YOUR INSTRUCTIONS = Where a line below holds the string "scene", copy that line.

#### STORED DATA ####

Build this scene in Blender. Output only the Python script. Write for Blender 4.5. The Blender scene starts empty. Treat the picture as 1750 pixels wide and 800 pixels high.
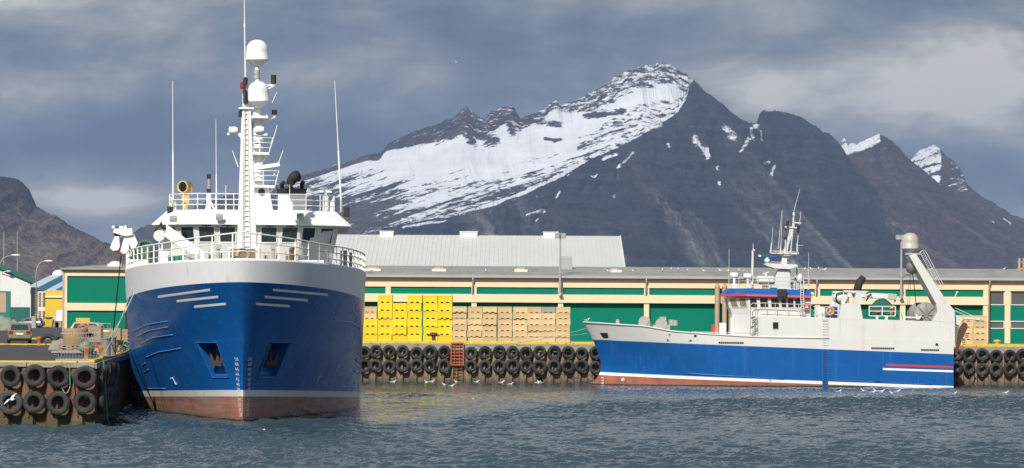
import bpy, bmesh, math, random
import numpy as np
from mathutils import Vector, Matrix, Euler, noise as mn
from mathutils.bvhtree import BVHTree
R = random.Random(7)
rad = math.radians
SC = bpy.context.scene
COL = SC.collection
# ---- camera constants: focal length in photo pixels, eye height, horizon row, roll
F, CH, HY, CX, ROLL = 4500.0, 5.3, 538.0, 875.0, 0.0056
def P(px, py, Y):
    u = px + ROLL * (py - HY); v = py - ROLL * (px - CX); s = F / Y
    return Vector(((u - CX) / s, Y, CH - (v - HY) / s))
def PZ(px, py, z):
    u = px + ROLL * (py - HY); v = py - ROLL * (px - CX)
    s = (v - HY) / (CH - z)
    return Vector(((u - CX) / s, F / s, z))
def lerp(a, b, t): return a + (b - a) * t
ORDS = 'first second third fourth fifth sixth seventh eighth ninth tenth eleventh twelfth thirteenth fourteenth fifteenth sixteenth seventeenth eighteenth nineteenth twentieth'.split()
def ORD(i): return ORDS[i]
# ---- mesh builder ---------------------------------------------------------------
class MB:
    def __init__(s): s.v = []; s.f = []; s.m = []; s.sm = []
    def add(s, vs, fs, mat=0, smooth=False, M=None):
        b = len(s.v)
        for p in vs:
            p = Vector(p)
            s.v.append(M @ p if M is not None else p)
        for f in fs:
            s.f.append([b + i for i in f]); s.m.append(mat); s.sm.append(smooth)
        return s
    def hexa(s, p, mat=0):      # 8 points: 4 bottom ccw, 4 top ccw
        return s.add(p, [(3,2,1,0),(4,5,6,7),(0,1,5,4),(1,2,6,5),(2,3,7,6),(3,0,4,7)], mat)
    def boxb(s, lo, hi, mat=0, M=None):
        x0,y0,z0 = lo; x1,y1,z1 = hi
        return s.add([(x0,y0,z0),(x1,y0,z0),(x1,y1,z0),(x0,y1,z0),(x0,y0,z1),(x1,y0,z1),(x1,y1,z1),(x0,y1,z1)],
                     [(3,2,1,0),(4,5,6,7),(0,1,5,4),(1,2,6,5),(2,3,7,6),(3,0,4,7)], mat, False, M)
    def box(s, c, d, mat=0, M=None, rot=None):
        if rot is not None:
            M = Matrix.Translation(Vector(c)) @ Euler(rot).to_matrix().to_4x4(); c = (0,0,0)
        return s.boxb([c[i]-d[i]/2 for i in range(3)], [c[i]+d[i]/2 for i in range(3)], mat, M)
    def cyl(s, p0, p1, r0, r1=None, n=10, mat=0, smooth=True, caps=True):
        p0 = Vector(p0); p1 = Vector(p1); r1 = r0 if r1 is None else r1
        d = p1 - p0
        if d.length < 1e-6: return s
        q = d.to_track_quat('Z', 'Y').to_matrix()
        vs = []; fs = []
        for p, r in ((p0, r0), (p1, r1)):
            for i in range(n):
                a = 2*math.pi*i/n
                vs.append(p + q @ Vector((r*math.cos(a), r*math.sin(a), 0)))
        for i in range(n): j = (i+1) % n; fs.append((i, j, n+j, n+i))
        s.add(vs, fs, mat, smooth)
        if caps:
            s.add(vs, [tuple(range(n))[::-1], tuple(range(n, 2*n))], mat, False)
        return s
    def tube(s, pts, r, n=6, mat=0):
        pts = [Vector(p) for p in pts]; k = len(pts); vs = []; fs = []
        for i, p in enumerate(pts):
            d = (pts[min(i+1, k-1)] - pts[max(i-1, 0)])
            if d.length < 1e-7: d = Vector((0,0,1))
            q = d.to_track_quat('Z', 'Y').to_matrix()
            rr = r[i] if isinstance(r, (list, tuple)) else r
            for j in range(n):
                a = 2*math.pi*j/n
                vs.append(p + q @ Vector((rr*math.cos(a), rr*math.sin(a), 0)))
        for i in range(k-1):
            for j in range(n):
                l = (j+1) % n
                fs.append((i*n+j, i*n+l, (i+1)*n+l, (i+1)*n+j))
        fs.append(tuple(range(n))[::-1]); fs.append(tuple(range((k-1)*n, k*n)))
        return s.add(vs, fs, mat, True)
    def lathe(s, prof, M=None, n=24, mat=0, smooth=True, closed=False):
        k = len(prof); vs = []; fs = []
        for r, z in prof:
            for i in range(n):
                a = 2*math.pi*i/n; vs.append((r*math.cos(a), r*math.sin(a), z))
        rng = k if closed else k-1
        for j in range(rng):
            jj = (j+1) % k
            for i in range(n):
                l = (i+1) % n; fs.append((j*n+i, j*n+l, jj*n+l, jj*n+i))
        s.add(vs, fs, mat, smooth, M)
        if not closed:
            if prof[0][0] > 1e-5: s.add(vs[:n], [tuple(range(n))[::-1]], mat, False, M)
            if prof[-1][0] > 1e-5: s.add(vs[-n:], [tuple(range(n))], mat, False, M)
        return s
    def sph(s, c, r, n=12, m=8, mat=0, sc=(1,1,1)):
        prof = [(max(r*math.sin(math.pi*i/m), 1e-6), -r*math.cos(math.pi*i/m)) for i in range(m+1)]
        M = Matrix.Translation(Vector(c)) @ Matrix.Diagonal((*sc, 1))
        return s.lathe(prof, M, n, mat)
    def loft(s, a, b, mat=0, caps=True):   # two polygons with the same number of points
        n = len(a); vs = list(a) + list(b)
        fs = [(i, (i+1) % n, n+(i+1) % n, n+i) for i in range(n)]
        if caps: fs += [tuple(range(n))[::-1], tuple(range(n, 2*n))]
        return s.add(vs, fs, mat)
    def xz(s, poly, y0, y1, mat=0):        # polygon in X-Z (counter-clockwise seen from -Y) extruded along Y
        return s.loft([(x, y0, z) for x, z in poly], [(x, y1, z) for x, z in poly], mat)
    def yz(s, poly, x0, x1, mat=0):
        return s.loft([(x0, y, z) for y, z in poly], [(x1, y, z) for y, z in poly], mat)
    def bar(s, p0, p1, w, h, mat=0):       # rectangular bar
        p0 = Vector(p0); p1 = Vector(p1); d = p1 - p0
        q = d.to_track_quat('Y', 'Z').to_matrix().to_4x4()
        M = Matrix.Translation(p0) @ q
        return s.boxb((-w/2, 0, -h/2), (w/2, d.length, h/2), mat, M)
    def torus(s, M, Rr, r, n=20, m=8, mat=0):
        return s.lathe([(Rr + r*math.cos(2*math.pi*i/m), r*math.sin(2*math.pi*i/m)) for i in range(m)], M, n, mat, True, True)
    def build(s, name, mats, parent=None, loc=(0,0,0), rz=0, bevel=0, fix=True):
        me = bpy.data.meshes.new(name)
        me.from_pydata([tuple(v) for v in s.v], [], s.f)
        if not isinstance(mats, (list, tuple)): mats = [mats]
        for m in mats: me.materials.append(m)
        me.polygons.foreach_set('material_index', s.m)
        me.polygons.foreach_set('use_smooth', s.sm)
        if fix:
            bm = bmesh.new(); bm.from_mesh(me)
            bmesh.ops.recalc_face_normals(bm, faces=bm.faces); bm.to_mesh(me); bm.free()
        me.update()
        o = bpy.data.objects.new(name, me); COL.objects.link(o)
        o.location = loc; o.rotation_euler = (0, 0, rz)
        if parent is not None: o.parent = parent
        if bevel:
            b = o.modifiers.new('Bevel', 'BEVEL'); b.width = bevel; b.segments = 2; b.limit_method = 'ANGLE'; b.angle_limit = rad(40)
        return o
def RX(a): return Matrix.Rotation(a, 4, 'X')
def RY(a): return Matrix.Rotation(a, 4, 'Y')
def RZ(a): return Matrix.Rotation(a, 4, 'Z')
def T(*c): return Matrix.Translation(Vector(c if len(c) == 3 else c[0]))
def tag(o, label, cat, group=None):
    o['label'] = label; o['category'] = cat
    if group: o['group'] = group
    return o
def thing(name, label, cat, loc=(0,0,0), rz=0, group=None):
    o = bpy.data.objects.new(name, None); COL.objects.link(o)
    o.location = loc; o.rotation_euler = (0,0,rz); o.empty_display_size = .3
    return tag(o, label, cat, group)
def struct(o, kind='structure'):
    o['kind'] = kind; return o
def copy_tree(o, parent=None):
    c = o.copy(); COL.objects.link(c)
    if parent is not None: c.parent = parent
    for ch in [x for x in o.children]: copy_tree(ch, c)
    return c
# ---- node helper ----------------------------------------------------------------
class NT:
    def __init__(s, tree): s.t = tree; s.N = tree.nodes; s.L = tree.links
    def set(s, sock, v):
        if hasattr(v, 'is_output'): s.L.new(v, sock)
        elif v is not None:
            if isinstance(v, (tuple, list)) and len(v) == 3 and sock.type == 'RGBA': v = (*v, 1)
            sock.default_value = v
    def n(s, t, **kw):
        nd = s.N.new('ShaderNode' + t)
        for k, v in kw.items(): setattr(nd, k, v)
        return nd
    def math(s, op, a, b=None, c=None, clamp=False):
        nd = s.n('Math', operation=op, use_clamp=clamp)
        for i, v in enumerate((a, b, c)):
            if v is not None: s.set(nd.inputs[i], v)
        return nd.outputs[0]
    def add(s, a, b): return s.math('ADD', a, b)
    def mul(s, a, b): return s.math('MULTIPLY', a, b)
    def mix(s, f, a, b, blend='MIX'):
        nd = s.n('Mix', data_type='RGBA', blend_type=blend)
        s.set(nd.inputs[0], f); s.set(nd.inputs[6], a); s.set(nd.inputs[7], b)
        return nd.outputs[2]
    def noise(s, vec, scale, detail=3, rough=.55, dist=0, lac=2.0):
        nd = s.n('TexNoise')
        if vec is not None: s.set(nd.inputs['Vector'], vec)
        nd.inputs['Scale'].default_value = scale; nd.inputs['Detail'].default_value = detail
        nd.inputs['Roughness'].default_value = rough; nd.inputs['Distortion'].default_value = dist
        nd.inputs['Lacunarity'].default_value = lac
        return nd.outputs['Fac']
    def map(s, vec, scale=(1,1,1), rot=(0,0,0), loc=(0,0,0)):
        nd = s.n('Mapping'); s.set(nd.inputs[0], vec)
        nd.inputs['Scale'].default_value = scale; nd.inputs['Rotation'].default_value = rot; nd.inputs['Location'].default_value = loc
        return nd.outputs[0]
    def sstep(s, v, a, b):
        nd = s.n('MapRange', interpolation_type='SMOOTHSTEP'); s.set(nd.inputs[0], v)
        nd.inputs[1].default_value = a; nd.inputs[2].default_value = b
        return nd.outputs[0]
    def ramp(s, f, stops):
        nd = s.n('ValToRGB'); s.set(nd.inputs[0], f); e = nd.color_ramp.elements
        while len(e) < len(stops): e.new(.5)
        for i, (p, c) in enumerate(stops): e[i].position = p; e[i].color = (*c, 1)
        return nd.outputs[0]
    def sep(s, v):
        nd = s.n('SeparateXYZ'); s.set(nd.inputs[0], v); return nd.outputs
    def comb(s, x, y, z):
        nd = s.n('CombineXYZ')
        for i, v in enumerate((x, y, z)): s.set(nd.inputs[i], v)
        return nd.outputs[0]
    def bump(s, h, strength, dist, normal=None):
        nd = s.n('Bump'); s.set(nd.inputs['Height'], h)
        nd.inputs['Strength'].default_value = strength; nd.inputs['Distance'].default_value = dist
        if normal is not None: s.set(nd.inputs['Normal'], normal)
        return nd.outputs[0]
def newmat(name):
    m = bpy.data.materials.new(name); m.use_nodes = True
    t = NT(m.node_tree); b = t.N['Principled BSDF']
    return m, t, b
MATS = {}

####

FINAL RESULT =
Build this scene in Blender. Output only the Python script. Write for Blender 4.5. The Blender scene starts empty. Treat the picture as 1750 pixels wide and 800 pixels high.
SC = bpy.context.scene